Thursday, February 02, 2006

My fingers

I remember when I was in high school, how much I hated the way that my fingers looked (I know, in the whole scope of things, what was I thinking?!?!) But, really, some of my friends had manicured long fingernails, and mine never seemed to grow long, plus, as a piano player, you're not supposed to have long fingernails. My fingers just didn't look 'pretty' with short fingernails, or so I thought. But, since I have grown up, a little, I realize that hands are for a whole lot more than looking pretty. Right now, the tips of the fingers on my right hand are dry and cracking, I can't seem to get them to heal up even though I put tons and tons of heavy, gross lotion on. The finger tips of my left hand are all numb because I started to practice guitar again, and they are telling me that they aren't so happy with that decision. But, the pain I am feeling isn't the entire story. My fingers are cracked and dry because I wash the dishes, and the floor, and the bathrooms, and my son's face. I clean our living space and faces so that we shine. So that we bless guests with a peaceful atmosphere. So my life is peaceful and I can enjoy the beautiful things that surround me, because I can see them.
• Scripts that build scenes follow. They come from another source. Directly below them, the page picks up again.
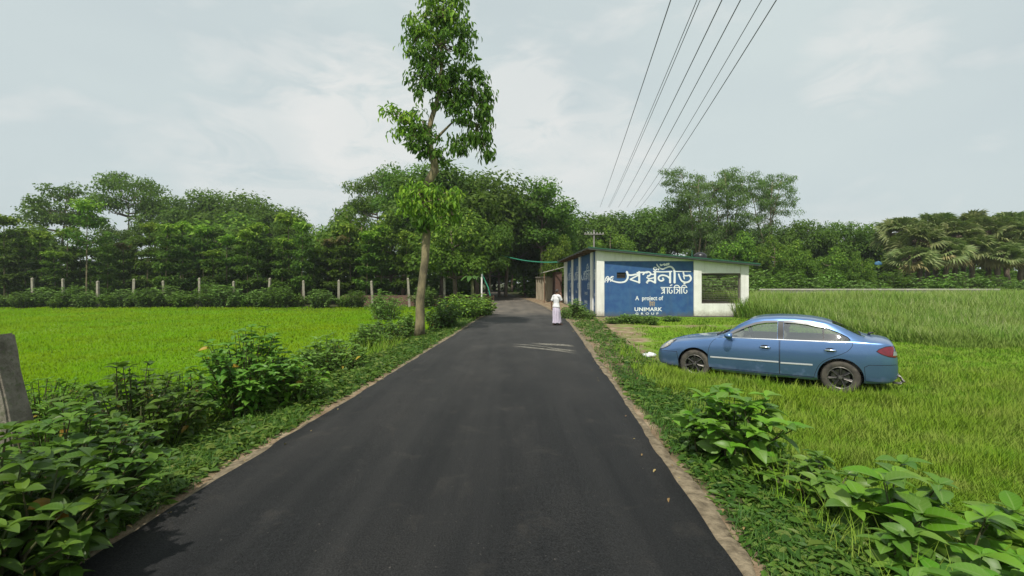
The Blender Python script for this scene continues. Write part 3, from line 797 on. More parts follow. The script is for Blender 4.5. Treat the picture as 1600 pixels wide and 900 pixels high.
for k, (pa, pb) in enumerate(wire_px):
    A = at(pa, 0, 18.0 + .5*math.sin(k*2.1)); B = at(pb + (pb-pa)*.045, 324, 80.0)
    A2 = A + (A-B)*.5
    pts = []
    for j in range(61):
        t = j/60; p = B.lerp(A2, t); p.z -= .9*4*t*(1-t)*(.7+.1*k) - .9*4*.333*.667*(.7+.1*k)*(t/.667 if t < .667 else (1-t)/.333); pts.append(p)
    w = MB(); w.tube(pts, .021 if k not in (1, 2, 5) else .016, 5, cap=False)
    tag(w.build('power_wire', M_WIRE), '%s of the overhead wires crossing the sky beyond the hall' % wnames[k], 'wire', 'overhead wires along the road')
M_GCAB = pbr('green_cable', (.03, .24, .14), None, rough=.5)
A, B = at(776, 396, 47), at(879, 409, 41.0)
w = MB(); pts = []
for j in range(25):
    t = j/24; p = A.lerp(B, t); p.z -= .35*4*t*(1-t); pts.append(p)
w.tube(pts, .05, 6); tag(w.build('green_cable', M_GCAB), 'green cable slung across the road from the trees to the hall eave', 'cable')
w = MB(); w.tube([at(752, 418, 42), at(755, 432, 41.8), at(763, 450, 41.5), at(766, 462, 41.4)], .05, 6); tag(w.build('green_hose', M_GCAB), 'green hose hanging down beside the banana plant left of the road', 'hose')
X = at(752.5, 0, 41).x; w = MB(); w.tube([(X, 41, -.2), (X+.02, 41, 1.9+12*41/F)], .075, 8); tag(w.build('white_stake', M_WHITE), 'thin white stake standing at the road bend by the dense green bush', 'stake')

# litter: a white plastic bag and leaves
bmn = bmesh.new(); bmesh.ops.create_icosphere(bmn, subdivisions=3, radius=1)
for v in bmn.verts:
    h = .6+.9*float(fbm(v.co.x*2+v.co.z, v.co.y*2-v.co.z, 1.7, 41)); v.co = Vector((v.co.x*.17*h, v.co.y*.12*h, max(-.02, v.co.z*.085*h)))
me = bpy.data.meshes.new('plastic_bag'); bmn.to_mesh(me); bmn.free(); me.materials.append(pbr('white_plastic', (.72, .74, .74), (.6, .62, .64), 9, .4)); me.polygons.foreach_set('use_smooth', [True]*len(me.polygons))
gx, gy = ground_pt(1014, 554, -.2); o = link('plastic_bag', me); o.location = (gx, gy, float(gz(gx, gy))+.05); tag(o, 'crumpled white plastic bag on the ground before the car', 'plastic bag')
gx, gy = at(1372, 413, 47).xy
me2 = me.copy(); me2.materials.clear(); me2.materials.append(pbr('blue_sheet', (.05, .17, .28), (.04, .12, .22), 3, .5))
o = link('blue_sheet', me2); o.location = at(1372, 413, 45.2); o.scale = (1.8, 1.2, 3.4); tag(o, 'small blue plastic sheet caught among the trees beside the palms', 'plastic sheet')
# ------------------------------------------------------------------ foliage
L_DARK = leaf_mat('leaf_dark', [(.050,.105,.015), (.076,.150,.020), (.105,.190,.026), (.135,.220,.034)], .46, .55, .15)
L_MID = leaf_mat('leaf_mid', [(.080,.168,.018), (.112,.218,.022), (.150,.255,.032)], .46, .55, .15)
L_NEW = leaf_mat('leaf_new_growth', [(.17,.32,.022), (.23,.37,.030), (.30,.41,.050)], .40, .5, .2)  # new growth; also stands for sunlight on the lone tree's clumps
L_FEATH = leaf_mat('leaf_feathery', [(.080,.140,.035), (.115,.185,.048), (.16,.225,.075)], .34, .5, .2)
L_RED = leaf_mat('leaf_reddish', [(.16,.15,.04), (.20,.13,.045), (.13,.19,.035)], .3)
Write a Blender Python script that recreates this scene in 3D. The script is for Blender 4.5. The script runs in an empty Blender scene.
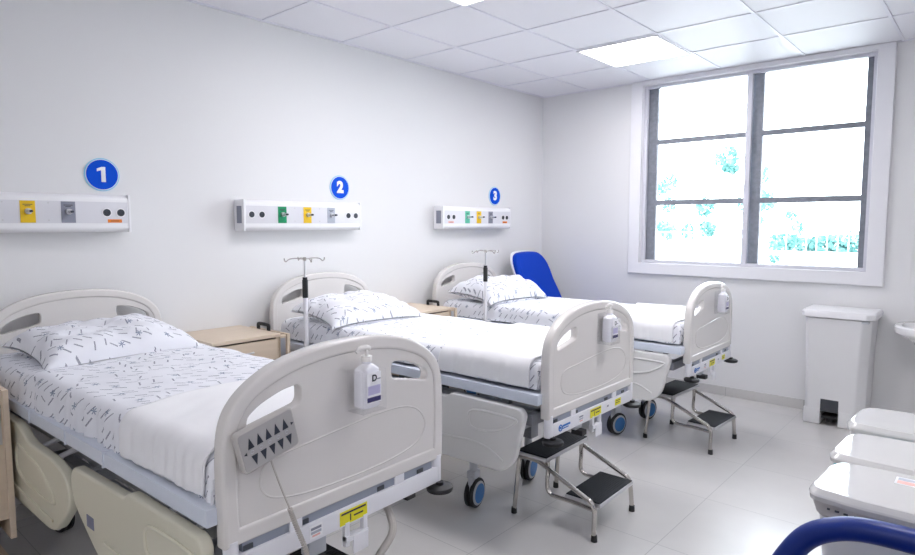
import bpy, bmesh, math, random
from mathutils import Vector, Matrix, noise, Euler
random.seed(7)
PI = math.pi
col = bpy.context.scene.collection
sc = bpy.context.scene

# ------------------------------------------------------------------ materials
MATS = {}
def srgb(r, g, b):
    f = lambda c: ((c/255.)/12.92 if c/255. <= .04045 else ((c/255.+.055)/1.055)**2.4)
    return (f(r), f(g), f(b), 1)
def mat(name, colr, rough=.5, metal=0, spec=.5, coat=0, emis=None, estr=0, trans=0, ior=1.45, alpha=1, sheen=0, bump=0, bscale=200, var=0, vscale=6):
    m = bpy.data.materials.new(name); m.use_nodes = True
    nt = m.node_tree; b = nt.nodes['Principled BSDF']
    b.inputs['Base Color'].default_value = colr
    b.inputs['Roughness'].default_value = rough
    b.inputs['Metallic'].default_value = metal
    b.inputs['Specular IOR Level'].default_value = spec
    b.inputs['Coat Weight'].default_value = coat
    b.inputs['Coat Roughness'].default_value = .05
    b.inputs['Transmission Weight'].default_value = trans
    b.inputs['IOR'].default_value = ior
    b.inputs['Alpha'].default_value = alpha
    b.inputs['Sheen Weight'].default_value = sheen
    if emis:
        b.inputs['Emission Color'].default_value = emis
        b.inputs['Emission Strength'].default_value = estr
    tc = None
    if bump or var:
        tc = nt.nodes.new('ShaderNodeTexCoord')
    if bump:
        n = nt.nodes.new('ShaderNodeTexNoise'); n.inputs['Scale'].default_value = bscale; n.inputs['Detail'].default_value = 3
        bp = nt.nodes.new('ShaderNodeBump'); bp.inputs['Strength'].default_value = bump; bp.inputs['Distance'].default_value = .002
        nt.links.new(tc.outputs['Object'], n.inputs['Vector']); nt.links.new(n.outputs['Fac'], bp.inputs['Height'])
        nt.links.new(bp.outputs['Normal'], b.inputs['Normal'])
    if var:
        n = nt.nodes.new('ShaderNodeTexNoise'); n.inputs['Scale'].default_value = vscale; n.inputs['Detail'].default_value = 4
        mx = nt.nodes.new('ShaderNodeMix'); mx.data_type = 'RGBA'
        mx.inputs['A'].default_value = colr
        mx.inputs['B'].default_value = (colr[0]*(1-var), colr[1]*(1-var), colr[2]*(1-var), 1)
        nt.links.new(tc.outputs['Object'], n.inputs['Vector']); nt.links.new(n.outputs['Fac'], mx.inputs['Factor'])
        nt.links.new(mx.outputs['Result'], b.inputs['Base Color'])
    MATS[name] = m
    return m

M_wall = mat('wall_paint', (.75, .75, .757, 1), .75, bump=.05, bscale=90)
M_ceil = mat('ceiling_tile', (.80, .795, .835, 1), .55, bump=.05, bscale=60)
M_grid = mat('ceiling_grid', (.76, .755, .82, 1), .35)
M_board = mat('bed_board_plastic', (.72, .695, .675, 1), .22, coat=.25, bump=.02, bscale=12)
M_rail = mat('rail_plastic', (.74, .735, .725, 1), .28, coat=.2)
M_frame = mat('frame_enamel', (.66, .71, .80, 1), .3)
M_bar = mat('bar_enamel', (.78, .78, .82, 1), .3)
M_under = mat('underframe_grey', (.30, .31, .34, 1), .45)
M_spacer = mat('spacer_blue_grey', (.30, .33, .40, 1), .4)
M_black = mat('black_rubber', (.018, .018, .02, 1), .5)
M_darkgrey = mat('dark_grey_plastic', (.06, .065, .075, 1), .45)
M_blue = mat('wheel_blue', (.05, .19, .48, 1), .35)
M_ltgrey = mat('wheel_grey', (.50, .52, .56, 1), .4)
M_chrome = mat('chrome', (.56, .53, .50, 1), .14, 1)
M_steel = mat('brushed_steel', (.62, .62, .64, 1), .32, 1)
M_white = mat('white_plastic', (.84, .84, .86, 1), .3)
M_whitegl = mat('white_gloss_plastic', (.60, .595, .59, 1), .06, coat=.8)
M_binbody = mat('bin_body_plastic', (.76, .76, .77, 1), .3)
M_yellow = mat('yellow_print', (.80, .52, .01, 1), .5)
M_yelst = mat('yellow_sticker', (.78, .72, .02, 1), .4)
M_green = mat('green_print', (.0, .25, .10, 1), .5)
M_teal = mat('teal_print', (.10, .50, .34, 1), .5)
M_grey = mat('grey_print', (.25, .26, .32, 1), .5)
M_palegrey = mat('pale_grey_print', (.42, .45, .52, 1), .5)
M_orange = mat('orange_sticker', (.80, .22, .02, 1), .5)
M_pink = mat('pink_sticker', (.75, .42, .38, 1), .5)
M_plate = mat('anodised_plate', (.70, .70, .74, 1), .35)
M_signblue = mat('sign_blue', (.0, .075, .62, 1), .6, spec=.15)
M_signcyan = mat('sign_cyan', (.30, .62, .78, 1), .6)
M_ink = mat('ink', (.03, .035, .05, 1), .5)
M_inkblue = mat('ink_blue', (.02, .16, .50, 1), .5)
M_purple = mat('label_purple', (.04, .035, .14, 1), .4)
M_lilac = mat('label_lilac', (.55, .52, .75, 1), .4)
M_pend = mat('remote_grey', (.52, .50, .48, 1), .4)
M_pendface = mat('remote_face', (.40, .39, .39, 1), .5)
M_cable = mat('cable_grey', (.50, .47, .44, 1), .45)
M_vinyl = mat('blue_vinyl', (.003, .024, .20, 1), .38, bump=.03, bscale=250)
M_vinylfar = mat('blue_upholstery', (.0, .045, .46, 1), .6, spec=.2, bump=.03, bscale=250)
M_tread = mat('ribbed_rubber', (.012, .013, .018, 1), .6, spec=.3)
M_mattress = mat('mattress_vinyl', (.20, .24, .36, 1), .5)
M_plainsheet = mat('plain_white_cotton', (.86, .86, .88, 1), .85, sheen=.2, bump=.12, bscale=400)
M_alu = mat('window_aluminium', (.62, .62, .68, 1), .35)
M_wframe = mat('weathered_window_steel', (.30, .32, .37, 1), .5, var=.5, vscale=30)
M_casing = mat('casing_paint', (.80, .80, .83, 1), .35)
M_lamp = mat('led_diffuser', (.9, .9, .9, 1), .4, emis=(1, .97, .99, 1), estr=14.5)
M_ceramic = mat('sink_ceramic', (.84, .84, .85, 1), .08, coat=.5)
M_bottle = mat('translucent_bottle', (.86, .86, .92, 1), .25)
M_pump = mat('pump_white', (.88, .86, .84, 1), .25)
M_tealbag = mat('teal_rim', (.05, .42, .50, 1), .4)
M_trunk = mat('bark', (.22, .24, .26, 1), .9)
M_leaf = mat('tree_leaves', (.14, .34, .32, 1), .8, var=.5, vscale=3)
M_pale = mat('outside_wall_paint', (.75, .76, .78, 1), .8)
M_ground = mat('outside_ground', (.62, .62, .60, 1), .9, var=.15, vscale=2)
M_acryl = mat('clear_acrylic', (.95, .96, 1, 1), .04, trans=1.0, ior=1.2, alpha=.16)
# thin architectural glass
def glass_mat():
    m = bpy.data.materials.new('window_glass'); m.use_nodes = True; nt = m.node_tree
    nt.nodes.clear(); o = nt.nodes.new('ShaderNodeOutputMaterial'); t = nt.nodes.new('ShaderNodeBsdfTransparent')
    g = nt.nodes.new('ShaderNodeBsdfGlossy'); g.inputs['Roughness'].default_value = .03
    mx = nt.nodes.new('ShaderNodeMixShader'); fr = nt.nodes.new('ShaderNodeFresnel'); fr.inputs['IOR'].default_value = 1.4
    t.inputs['Color'].default_value = (.96, .98, .98, 1)
    nt.links.new(fr.outputs[0], mx.inputs[0]); nt.links.new(t.outputs[0], mx.inputs[1]); nt.links.new(g.outputs[0], mx.inputs[2])
    nt.links.new(mx.outputs[0], o.inputs['Surface'])
    return m
M_glass = glass_mat()

class NT:
    """tiny node helper"""
    def __init__(s, nt): s.nt = nt
    def n(s, typ, **k):
        x = s.nt.nodes.new(typ)
        for a, b in k.items(): setattr(x, a, b)
        return x
    def l(s, a, b): s.nt.links.new(a, b)
    def m(s, op, a, b=None, c=None, clamp=False):
        x = s.nt.nodes.new('ShaderNodeMath'); x.operation = op; x.use_clamp = clamp
        for i, v in enumerate((a, b, c)):
            if v is None: continue
            if isinstance(v, (int, float)): x.inputs[i].default_value = v
            else: s.nt.links.new(v, x.inputs[i])
        return x.outputs[0]

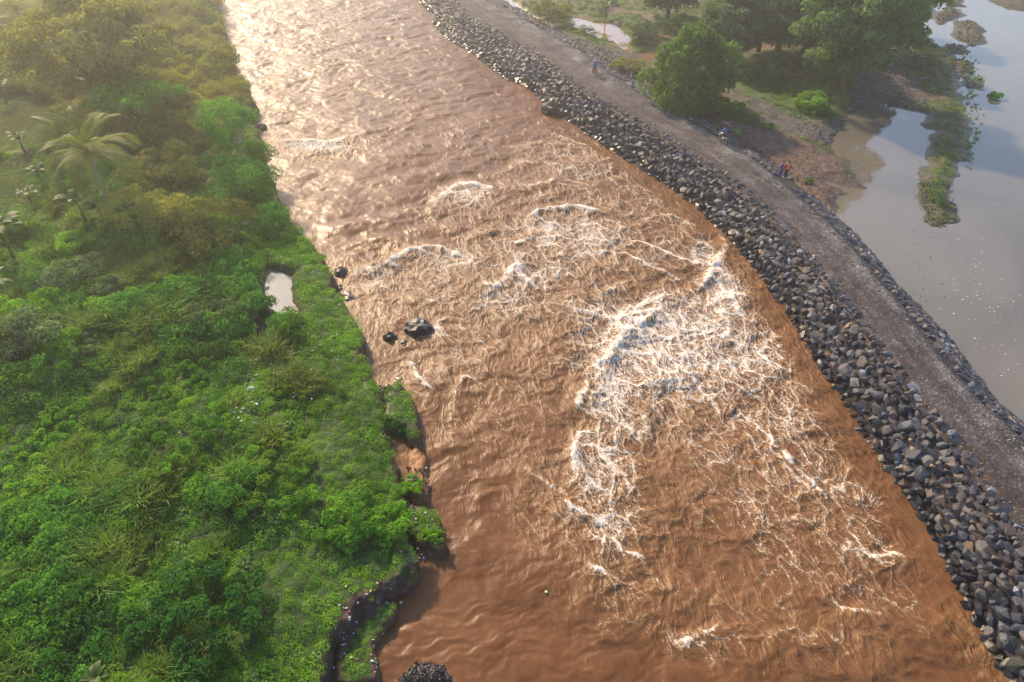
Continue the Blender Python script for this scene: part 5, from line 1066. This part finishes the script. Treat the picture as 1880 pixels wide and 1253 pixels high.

My other fingers hurt because I was worshipping. I didn't have any electricity and really wanted to take those free moments to worship God. My heart was ready to spill and I remembered that long put-aside wish to start practicing guitar again. So, me, my protesting fingers, bad strumming, and willing heart worshipped God. And there are so many other things that my fingers can do. They love to cook (my mouth likes to help out)scrumptious foods that other people, and us, can enjoy. They like to make things beautiful. They like to comfort and cherish little rosy cheeks that sometimes don't get soft touches. They like to dance while I talk! They like to blog!! They like to take pictures, and they like to make those pictures 'cool' on Adobe. So, really, my hands are beautiful because of what they do and what they represent. And, since they are an extension of me, maybe I am, too!!!